On Kinetic Modelling for Solar Redox Thermochemical H2O and CO2 Splitting over NiFe2O4 for H2, CO and Syngas Production

Dimitrios A. Dimitrakis, Maria Syrigou, Souzana Lorentzou,  Margaritis Kostoglou, Athanasios G. Konstandopoulos, 2017, Phys. Chem. Chem. Phys., 19, 26776-26786



This study aims at developing a kinetic model that can adequately describe solar thermochemical water and carbon dioxide splitting with nickel ferrite powder as the active redox material. The kinetic parameters of water splitting of a previous study are revised to include transition times and new kinetic parameters for carbon dioxide splitting are developed.
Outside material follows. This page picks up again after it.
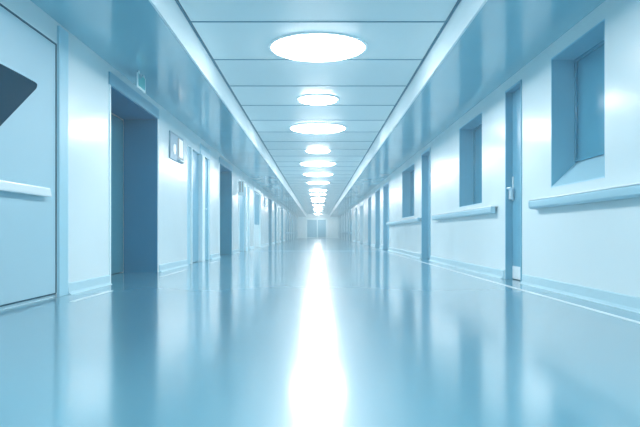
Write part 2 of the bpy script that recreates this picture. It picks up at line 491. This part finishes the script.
for a, c in ((5.1, 6.08), (8.0, 9.6), (11.6, 12.6)):
    ln.box(-1.985, -1.945, a, c, 0.0005, 0.003)
tag(ln.build('trim_1', 'line'), 'thin white line on the floor along the door recess wall', 'floor line', kind='structure')
ln = MB(); ln.box(1.945, 1.985, Y0, Y1, 0.0005, 0.003)
tag(ln.build('trim_2', 'line'), 'thin white line on the floor along the handrail wall', 'floor line', kind='structure')
ln = MB(); ln.box(-1.93, 1.93, 19.3, 19.6, 0.0005, 0.002)
tag(ln.build('trim_3', 'jamb'), 'faint flat joint strip across the floor before the far end', 'floor strip', kind='structure')

# ------------------------------------------------------------------ handrails on the right wall
def handrail(y0, y1, label):
    s = 1
    r_ = root('handrail', (W, (y0 + y1) / 2, 0.85), label, 'handrail', 'wall handrails below the windows')
    zt, zb = 0.895, 0.795
    x = W
    b = MB()
    b.prism([(x - 0.03, zb), (x - 0.075, zb + 0.004), (x - 0.09, zb + 0.02), (x - 0.09, zt - 0.03), (x - 0.082, zt - 0.018), (x - 0.03, zt - 0.018)], 'y', y0 + 0.01, y1 - 0.012)
    b.build('rail_body', 'rail', r_, bevel=0.003)
    c = MB(); c.prism([(x - 0.001, zt - 0.018), (x - 0.086, zt - 0.018), (x - 0.092, zt - 0.010), (x - 0.086, zt), (x - 0.001, zt)], 'y', y0, y1)
    tag(c.build('rail_cap', 'rail_cap', r_, bevel=0.003), 'bright pale top cap')
    e = MB(); e.prism([(x - 0.001, zb - 0.003), (x - 0.078, zb), (x - 0.093, zb + 0.02), (x - 0.093, zt - 0.019), (x - 0.001, zt - 0.019)], 'y', y1 - 0.012, y1)
    e.build('end_cap', 'rail', r_, bevel=0.003)
    n = max(2, int((y1 - y0) / 1.2))
    for i in range(n):
        yc = y0 + (i + 0.5) * (y1 - y0) / n
        k = MB(); k.box(x - 0.001, x - 0.03, yc - 0.03, yc + 0.03, zb + 0.012, zt - 0.025)
        k.build('bracket', 'white', r_)
handrail(2.6, 6.56, 'pale blue handrail nearest the front, under the window with the sloping sill')
handrail(8.0, 12.1, 'second pale handrail, between the two narrow blue doors')
handrail(13.9, 20.25, 'third and farthest pale handrail, past the second blue door')

# ------------------------------------------------------------------ ceiling lamps
def make_lamp(r, name='ceiling_lamp'):
    o = bpy.data.objects.new(name, None); COL.objects.link(o); o.empty_display_size = 0.2
    rim = MB(); rim.lathe([(r - 0.035, 0.0), (r - 0.035, -0.012), (r - 0.03, -0.018), (r - 0.008, -0.016), (r, -0.008), (r, 0.0), (r - 0.035, 0.0)], 64)
    ro = rim.build('rim', 'lamp_rim', o, smooth=False, loc=(0, 0, 0))
    df = MB(); df.lathe([(0, -0.07), (r * 0.4, -0.066), (r * 0.7, -0.052), (r * 0.85, -0.038), (r - 0.05, -0.024), (r - 0.036, -0.012), (r - 0.036, -0.001), (0, -0.001)], 64)
    do = df.build('diffuser', 'lamp', o, smooth=True, loc=(0, 0, 0))
    tag(do, 'glowing white diffuser')
    return o
def copy_tree(o):
    c = o.copy(); COL.objects.link(c)
    for ch in list(o.children):
        k = ch.copy(); COL.objects.link(k); k.parent = c
    return c
protos = {}
ORD = ['first', 'second', 'third', 'fourth', 'fifth', 'sixth', 'seventh', 'eighth', 'ninth', 'tenth', 'eleventh', 'twelfth', 'added as thirteenth', 'fourteenth', 'added as fifteenth', 'sixteenth', 'seventeenth', 'eighteenth', 'nineteenth', 'twentieth']
lamps = [(7.3, .565), (10.1, .34), (12.9, .585), (16.4, .34), (19.5, .57), (23.0, .56), (26.8, .5), (31.6, .47), (34.8, .47), (38.8, .47), (42.4, .47), (48.0, .47), (52.0, .34), (56.5, .47), (62.0, .34), (70.5, .47)]  # last two small ones are added to brighten the far end
def put_lamp(y, r, label):
    if r in protos: o = copy_tree(protos[r])
    else: o = protos[r] = make_lamp(r)
    o.location = (0, y, CEIL_Z)
    tag(o, label, 'ceiling lamp', 'round lamps along the ceiling')
for i, (y, r) in enumerate(lamps):
    sz = 'small' if r < .4 else 'large' if r > .54 else 'medium'
    extra = {0: 'largest glowing %s round ceiling lamp, first in the row from the front' % sz,
             len(lamps) - 1: 'glowing round ceiling lamp last in the row, by the end wall'}
    put_lamp(y, r, extra.get(i, 'glowing %s round ceiling lamp, %s in the row from the front' % (sz, ORD[i])))
put_lamp(4.4, .34, 'unseen small round ceiling lamp just above the top edge of the view')  # unseen lamps from here on continue the row, kept to light the near hall
put_lamp(1.5, .565, 'unseen large round ceiling lamp overhead, before the whole visible row')
put_lamp(-1.4, .34, 'unseen small round ceiling lamp behind the viewpoint')

# ------------------------------------------------------------------ signs and small fittings
# hanging exit sign under the soffit
xs = -2.01
es = root('exit_sign', (xs, 7.26, 2.365), 'small teal exit sign in white frame hanging over the wide dark door recess', 'sign')
ya, yb, za, zb = 7.10, 7.42, 2.17, 2.335
b = MB(); b.box(xs - 0.004, xs + 0.012, ya, yb, za, zb); b.build('housing', 'white', es, bevel=0.003)
b = MB(); b.box(xs + 0.011, xs + 0.016, ya + 0.02, yb - 0.035, za + 0.022, zb - 0.008); tag(b.build('face', 'exit', es), 'teal sign face')
b = MB(); b.prism([(ya + 0.025, zb - 0.012), (ya + 0.16, zb - 0.012), (ya + 0.10, zb - 0.055), (ya + 0.03, zb - 0.06)], 'x', xs + 0.0155, xs + 0.018)
tag(b.build('mark', 'exit_dark', es), 'darker blue patch on the face')
for a in (ya + 0.06, yb - 0.05):
    b = MB(); b.box(xs - 0.002, xs + 0.008, a, a + 0.03, zb, 2.3695); b.build('hanger', 'white', es)

# wall call panel
cp = root('call_panel', (-W, 10.2, 1.69), 'grey wall panel with lit white rectangle and white oval, beside the wide recess', 'panel')
s = -1
ya, yb, za, zb = 9.66, 10.60, 1.685, 2.10
b = MB(); wb(b, s, -0.001, 0.015, ya, yb, za, zb); b.build('plate', 'plate', cp, bevel=0.004)
b = MB()
for q in ((ya, ya + 0.02, za, zb), (yb - 0.02, yb, za, zb), (ya + 0.02, yb - 0.02, zb - 0.015, zb)):
    wb(b, s, 0.014, 0.021, *q)
tag(b.build('rim', 'plate_rim', cp), 'thin darker rim')
b = MB(); prof = [(9.96 + 0.085 * math.cos(a), 1.855 + 0.08 * math.sin(a)) for a in [2 * math.pi * k / 32 for k in range(32)]]
b.prism(prof, 'x', s * (W - 0.014), s * (W - 0.024)); tag(b.build('oval_light', 'lit', cp), 'white oval')
b = MB(); wb(b, s, 0.014, 0.020, 10.21, 10.56, 1.75, 2.07); sf = tag(b.build('screen_frame', 'warm', cp), 'warm grey edge round the screen')
b = MB(); wb(b, s, 0.019, 0.032, 10.25, 10.52, 1.77, 2.055); tag(b.build('screen', 'lit', sf, bevel=0.006), 'bright white rectangle')
b = MB(); wb(b, s, 0.014, 0.06, 10.20, 10.57, 1.70, 1.722); tag(b.build('ledge', 'white', cp, bevel=0.004), 'small white ledge')

# projecting sign
ps = root('projecting_sign', (-W, 17.9, 1.6), 'white projecting wall sign with two grey upright bars before the pale door', 'sign')
b = MB(); b.box(-W + 0.03, -2.065, 17.88, 17.93, 1.60, 2.01); b.build('board', 'white', ps, bevel=0.004)
b = MB(); b.box(-2.19, -2.165, 17.872, 17.881, 1.69, 1.99); tag(b.build('bar', 'warm', ps), 'grey upright bar')
b = MB(); b.box(-2.115, -2.09, 17.872, 17.881, 1.69, 1.99); tag(b.build('bar', 'warm', ps), 'grey upright bar')
for a in (1.66, 1.93):
    b = MB(); b.box(-W - 0.002, -W + 0.031, 17.895, 17.915, a, a + 0.04); b.build('bracket', 'chrome', ps)

# small wall lamp further along
wl = root('wall_lamp', (-W, 27.0, 1.8), 'small white wall lamp past the white door with blue glass', 'lamp')
b = MB(); wb(b, -1, -0.001, 0.025, 26.75, 27.25, 1.65, 2.05); b.build('base', 'plate', wl, bevel=0.005)
b = MB(); b.cyl((-W + 0.024, 27.0, 1.85), (-W + 0.08, 27.0, 1.85), 0.13, 32, 0.10); tag(b.build('shade', 'lit', wl, bevel=0.006), 'round glowing shade')

# ------------------------------------------------------------------ world: thin haze, no other light
w = bpy.data.worlds.new('hall_air'); S.world = w; w.use_nodes = True
nt = w.node_tree
for n in list(nt.nodes): nt.nodes.remove(n)
out = nt.nodes.new('ShaderNodeOutputWorld')
bg = nt.nodes.new('ShaderNodeBackground'); bg.inputs['Color'].default_value = (0.5, 0.8, 0.95, 1); bg.inputs['Strength'].default_value = 0.0
vs = nt.nodes.new('ShaderNodeVolumeScatter'); vs.inputs['Color'].default_value = (0.84, 0.98, 1.0, 1); vs.inputs['Density'].default_value = 0.0095
nt.links.new(bg.outputs[0], out.inputs['Surface']); nt.links.new(vs.outputs[0], out.inputs['Volume'])

# ------------------------------------------------------------------ camera and view
cd = bpy.data.cameras.new('camera'); cam = bpy.data.objects.new('camera', cd); COL.objects.link(cam)
cam.location = (0, 0, CAM_H); cam.rotation_euler = (R(90), 0, 0)
cd.sensor_width = 36; cd.lens = 36
cd.shift_x = 2.0 / 640; cd.shift_y = 19.5 / 640
cd.clip_start = 0.05; cd.clip_end = 300
S.camera = cam
vsx = S.view_settings
vsx.view_transform = 'Standard'; vsx.look = 'None'; vsx.gamma = 1; vsx.use_curve_mapping = False
vsx.exposure = 0.0
S.cycles.use_denoising = True
S.cycles.max_bounces = 10; S.cycles.diffuse_bounces = 6; S.cycles.glossy_bounces = 5; S.cycles.volume_bounces = 2
S.cycles.sample_clamp_indirect = 6.0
The computational results show a satisfactory agreement with experimental data and continuous multicycle operation under varying operating conditions is simulated. Different test cases are explored in order to improve the product yield. At first a parametric analysis is conducted, investigating the appropriate duration of the oxidation and the thermal reduction step that maximizes the hydrogen yield. Subsequently, a non-isothermal oxidation step is simulated and proven as an interesting option for increasing the hydrogen production. The kinetic model is adapted to simulate the production yields in structured solar reactor components, i.e. extruded monolithic structures, as well.